Marco Carvalho
A conservação de um certo património memorialístico está na moda em Portugal. Durante os últimos anos, o musicólogo Tiago Pereira tomou em mãos a tarefa de procurar perceber o que ainda resta das tradições musicais resgatadas por Michel Giacometti à indiferença e ao esquecimento durante a década de 60.
O que Pereira descobriu e tão bem retratou na série “A Música Portuguesa a Gostar dela Própria” é um Portugal vibrante, mas tendencialmente envelhecido e, em grande medida, condenado ao oblívio. Grande parte das vozes que o musicólogo registou são idosos que se movimentam com naturalidade num mundo à beira da implosão, o de uma ruralidade estrangulada pelo debacle da chamada agricultura de subsistência. A liberalização dos mercados e o enraizamento de novas formas de consumo tornou o labor do campo obsoleto e como habitualmente sucede sempre um sistema de organização social entra em colapso, uma série de outras manifestações perdem vitalidade. As alterações mais imediatas revelam-se no domínio da paisagem, com a natureza a reclamar o que desde há centenas de anos vinha sendo conquistado sazonalmente a pulso pelo Homem. Outras transformações, não tão evidente e imediatas, são as que se registam no campo das vivências sociais e da própria linguagem. Um dia virá em que a acepção figurada do acto de lavrar – lavrar uma carta ou um contrato – se substituirá ao alcance original da palavra, o de revolver a terra para lhe conferir nova vida.
O trabalho de Tiago Pereira é importante pela mais óbvia das razões: documenta um mundo e uma realidade que estão inevitavelmente condenadas à extinção. Num mundo onde o global se impõe com implacável voracidade sobre o local (e onde é mais provável que um adolescente conheça melhor a obra de um rapper norte-americano do que a carreira de um cantautor com quem partilha a língua), o registo da memória comum será no futuro a argamassa com a qual se construirão novos ideais de identidade.
No Verão passado, a Câmara Municipal de Vila Nova de Foz Côa, região de paisagens austeras e aldeias vazias, compreendeu que os tempos que correm pautam o fim de uma era e incumbiu uma equipa de funcionários de recolher centenas de depoimentos de quem ainda por lá resta. No depauperado interior de Portugal, restam sobretudo idosos. Gente que se sente intimidada por telemóveis, pela profusão de conteúdos que lhes querem impingir, pela imediatez e pela celeridade com que um mundo galvanizado lhes tenta impor um futuro incerto, ainda que a maior parte tenha deixado a vontade e a vitalidade no passado.
Os depoimentos em vídeo recolhidos pela Câmara Municipal de Vila Nova de Foz Côa – com crónicas de contrabando e relatos de privações e dificuldades, mas também de estoicismo e celebração – constituem um contributo essencial para a memória futura da região da raia e o exemplo, sobretudo por ter surgido por iniciativa autárquica, devia pautar tendências e fazer escola.
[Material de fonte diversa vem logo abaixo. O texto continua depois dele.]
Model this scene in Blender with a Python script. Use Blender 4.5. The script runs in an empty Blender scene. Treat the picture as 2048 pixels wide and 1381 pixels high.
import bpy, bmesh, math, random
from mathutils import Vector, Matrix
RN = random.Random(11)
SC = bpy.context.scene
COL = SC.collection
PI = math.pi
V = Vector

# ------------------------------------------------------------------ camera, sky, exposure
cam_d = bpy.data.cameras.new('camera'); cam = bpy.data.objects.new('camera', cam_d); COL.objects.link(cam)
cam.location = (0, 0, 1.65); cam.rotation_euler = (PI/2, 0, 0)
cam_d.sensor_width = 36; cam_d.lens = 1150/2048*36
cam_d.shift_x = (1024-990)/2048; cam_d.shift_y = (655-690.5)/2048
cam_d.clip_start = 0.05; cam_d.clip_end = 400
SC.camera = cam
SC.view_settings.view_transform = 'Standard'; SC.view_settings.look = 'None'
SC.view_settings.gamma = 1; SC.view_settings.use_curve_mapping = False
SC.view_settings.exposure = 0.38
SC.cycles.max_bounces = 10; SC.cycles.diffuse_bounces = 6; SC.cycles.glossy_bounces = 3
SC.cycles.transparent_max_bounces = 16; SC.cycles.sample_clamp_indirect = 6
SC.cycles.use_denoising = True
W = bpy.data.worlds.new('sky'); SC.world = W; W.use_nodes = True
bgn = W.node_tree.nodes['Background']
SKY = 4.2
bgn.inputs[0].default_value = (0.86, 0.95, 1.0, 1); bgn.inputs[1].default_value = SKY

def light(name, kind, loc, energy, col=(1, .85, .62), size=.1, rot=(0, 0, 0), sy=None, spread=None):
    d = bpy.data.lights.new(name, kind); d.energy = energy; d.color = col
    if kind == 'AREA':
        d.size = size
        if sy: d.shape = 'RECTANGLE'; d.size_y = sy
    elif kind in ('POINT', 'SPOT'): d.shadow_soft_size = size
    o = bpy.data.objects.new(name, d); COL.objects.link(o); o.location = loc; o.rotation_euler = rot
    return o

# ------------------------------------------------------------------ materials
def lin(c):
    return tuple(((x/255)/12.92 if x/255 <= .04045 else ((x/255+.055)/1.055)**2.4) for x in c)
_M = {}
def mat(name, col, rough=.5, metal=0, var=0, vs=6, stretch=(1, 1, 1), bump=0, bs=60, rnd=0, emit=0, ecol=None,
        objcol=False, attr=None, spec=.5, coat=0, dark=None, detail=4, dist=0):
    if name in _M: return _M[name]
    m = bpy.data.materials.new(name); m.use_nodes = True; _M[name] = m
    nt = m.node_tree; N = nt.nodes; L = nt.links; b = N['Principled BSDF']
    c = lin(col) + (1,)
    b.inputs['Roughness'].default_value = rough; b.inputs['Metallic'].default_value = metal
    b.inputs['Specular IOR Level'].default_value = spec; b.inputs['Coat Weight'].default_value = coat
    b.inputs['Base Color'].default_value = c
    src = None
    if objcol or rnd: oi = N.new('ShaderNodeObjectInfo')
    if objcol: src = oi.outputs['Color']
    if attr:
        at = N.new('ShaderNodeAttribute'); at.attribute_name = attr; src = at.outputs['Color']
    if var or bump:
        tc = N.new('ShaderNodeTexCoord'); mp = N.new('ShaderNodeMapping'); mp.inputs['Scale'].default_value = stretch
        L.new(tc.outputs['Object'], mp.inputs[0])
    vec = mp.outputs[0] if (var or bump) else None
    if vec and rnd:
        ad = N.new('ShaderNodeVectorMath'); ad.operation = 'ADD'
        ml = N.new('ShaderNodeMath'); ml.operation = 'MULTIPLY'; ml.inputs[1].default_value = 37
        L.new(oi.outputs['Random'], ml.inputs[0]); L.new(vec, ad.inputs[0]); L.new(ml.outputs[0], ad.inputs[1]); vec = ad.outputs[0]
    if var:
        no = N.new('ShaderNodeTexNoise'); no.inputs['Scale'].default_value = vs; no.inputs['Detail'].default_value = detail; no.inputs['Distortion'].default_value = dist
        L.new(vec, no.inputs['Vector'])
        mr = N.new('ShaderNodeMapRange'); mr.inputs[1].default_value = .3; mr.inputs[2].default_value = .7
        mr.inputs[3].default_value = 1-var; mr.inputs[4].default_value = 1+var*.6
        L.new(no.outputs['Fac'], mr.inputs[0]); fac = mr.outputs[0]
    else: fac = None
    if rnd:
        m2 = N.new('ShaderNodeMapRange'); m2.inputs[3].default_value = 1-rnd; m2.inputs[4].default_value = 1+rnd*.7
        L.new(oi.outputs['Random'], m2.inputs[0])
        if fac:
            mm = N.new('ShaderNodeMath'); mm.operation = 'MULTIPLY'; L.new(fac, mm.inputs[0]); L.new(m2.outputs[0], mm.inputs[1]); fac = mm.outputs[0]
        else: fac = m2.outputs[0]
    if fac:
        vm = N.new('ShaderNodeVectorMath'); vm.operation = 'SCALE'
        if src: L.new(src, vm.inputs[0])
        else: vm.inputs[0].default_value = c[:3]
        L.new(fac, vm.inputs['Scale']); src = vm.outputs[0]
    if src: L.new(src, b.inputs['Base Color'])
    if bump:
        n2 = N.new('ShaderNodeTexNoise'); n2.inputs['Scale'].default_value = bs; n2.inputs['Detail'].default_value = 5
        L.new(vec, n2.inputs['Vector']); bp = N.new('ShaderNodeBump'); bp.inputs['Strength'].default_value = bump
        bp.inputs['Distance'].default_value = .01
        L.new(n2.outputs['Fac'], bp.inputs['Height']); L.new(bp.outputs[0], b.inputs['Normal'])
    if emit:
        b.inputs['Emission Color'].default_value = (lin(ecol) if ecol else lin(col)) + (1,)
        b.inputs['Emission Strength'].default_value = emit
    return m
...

A incumbência de garantir a persistência da memória faz-se sentir ainda com maior preponderância em sociedades onde o impulso para a renovação é constante, como é o caso de Macau. Com mais de meio milhão de almas e uma organização espacial que convida ao anonimato e circunscreve a individualidade, Macau encontrou em António Caetano de Faria e na sua série de curtas-metragens documentais “Os Resistentes” o equivalente ao trabalho conduzido em Portugal por Tiago Pereira com “A Música Portuguesa a Gostar dela Própria”, ainda que o âmbito de abrangência do trabalho de recolha conduzido pelo realizador português radicado em Macau seja amplamente mais lato.
Se em Portugal o trabalho de Tiago Pereira teve como ponto de partida a gesta etno-musical em que embarcou o francês Michel Giacometti no final da década de 60, o trabalho agora conduzido por António Caetano de Faria é herdeiro, ainda que provavelmente de forma inconsciente, do trabalho de documentação visual conduzido pela Teledifusão de Macau na recta final da administração portuguesa com séries como “Um dia na vida de um…” ou “Macau à Conversa”.
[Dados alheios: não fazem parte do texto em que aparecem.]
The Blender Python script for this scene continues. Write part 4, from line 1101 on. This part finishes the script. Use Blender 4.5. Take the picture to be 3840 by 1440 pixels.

Se há três e duas décadas o labor de salvaguardar a memória da cidade era uma incumbência política, hoje o impulso para documentar a Macau que resiste à voragem dos dias é um acto de cidadania e um gesto de activismo cívico face ao crescimento desregrado do território e às múltiplas metamorfoses de que Macau foi palco desde que se fez RAEM. A Cidade do Santo Nome de Deus só tem a ganhar com Caetano de Faria e com os resistentes a que dá voz.